In the early days of a new service, reporting may need to be more frequent, possibly weekly. As the service stabilizes, these reports can be reduced to monthly. Very well-established services may be reported upon only quarterly. There is a danger in this, however, because any poor service may have persisted for many weeks before coming to the attention of the SLM. The reasons for the poor service may be hard to identify after such a long period, and poor practice may have become embedded and therefore hard to change.
Figure 5.3 shows a simple but effective RAG report, showing achievement against targets for six services over an eight-month period.
Based on Cabinet Office ITIL® material. Reproduced under license from the Cabinet Office.
Measuring customer satisfaction levels is also the responsibility of the service level manager. These measurements are more problematic than a straightforward pass or fail against a specific target. Ensuring that there is a reasonable response to surveys is challenging; those who are most unhappy are the most likely to complete a survey. Asking every customer to provide feedback every time they have a service provided can prove irritating, with the result that the customer marks everything as satisfactory to get rid of the survey.
Despite the issues surrounding surveys, measuring satisfaction is useful. For example, there may be dissatisfaction at some aspect of service provision, such as unhelpful IT staff, even though all other SLA targets have been met. This would otherwise not be apparent. Similarly, customer satisfaction may be high following a major incident, because the customer appreciated the effort put in by the IT staff to overcome it or were very happy with the level of information they were given during the outage, for example.
The SLM should agree with the customer regarding the target satisfaction score and monitor and measure achievement against this. Reasons for poor scores should be identified, and actions taken, as with any other target.
The service level manager should meet regularly with the various customers to review the delivery against the service level agreement. The temptation to avoid face-to-face meetings by sending copies of the service reports to the customer should be resisted. The regular service review meeting between the customer and the service level manager is an important opportunity to build a stronger relationship and to increase each party’s understanding of the other. Regular meetings will ensure that successes as well as failures are discussed and that issues that could be destructive to the relationship are aired and dealt with.

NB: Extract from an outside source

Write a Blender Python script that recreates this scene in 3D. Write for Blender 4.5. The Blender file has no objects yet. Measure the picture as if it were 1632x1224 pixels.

As discussed with regard to service reporting, meetings should be held monthly or at least quarterly. It is a good idea to arrange these meetings in advance, for the whole year, so that there are no calendar conflicts later that could prevent the meetings from taking place. The meetings should have an agreed agenda, and minutes should be taken. Actions should be assigned to both the customer and the service level manager, and the progress against these should be checked at subsequent meetings.
A standard agenda might contain the following:
As a result of the discussions that take place at the service review, it may be decided by both parties that the current SLA targets are unsuitable or unachievable. If necessary, the SLA would then be renegotiated.
The issues identified at the service review may be addressed through actions allocated to individuals, as discussed earlier. Often the improvement needed is more fundamental than this and involves a number of actions by different groups or individuals. In this case, a formal service improvement plan (SIP) will be drawn up by the service level manager and agreed on at the service review.
The SIP will have an agreed desired outcome and timescale. Actions will be allocated, and progress will be checked. When complete, the results of the SIP will be reviewed to ascertain whether the plan has been successful and whether any further actions are required. The SLM should undertake the action plan in partnership with the CSI manager. The CSI approach, which we cover in detail in Chapter 13, should be the basis of an SIP: understanding the vision, baselining the current situation, setting measurable objectives, and reviewing the objectives to understand whether the plan has been effective. The plan should also be registered in the CSI register (the CSI register is discussed in more detail in Chapter 13).
When deciding whether an SIP is required, the SLM should consider the cost of any improvement actions and the business benefit to be achieved.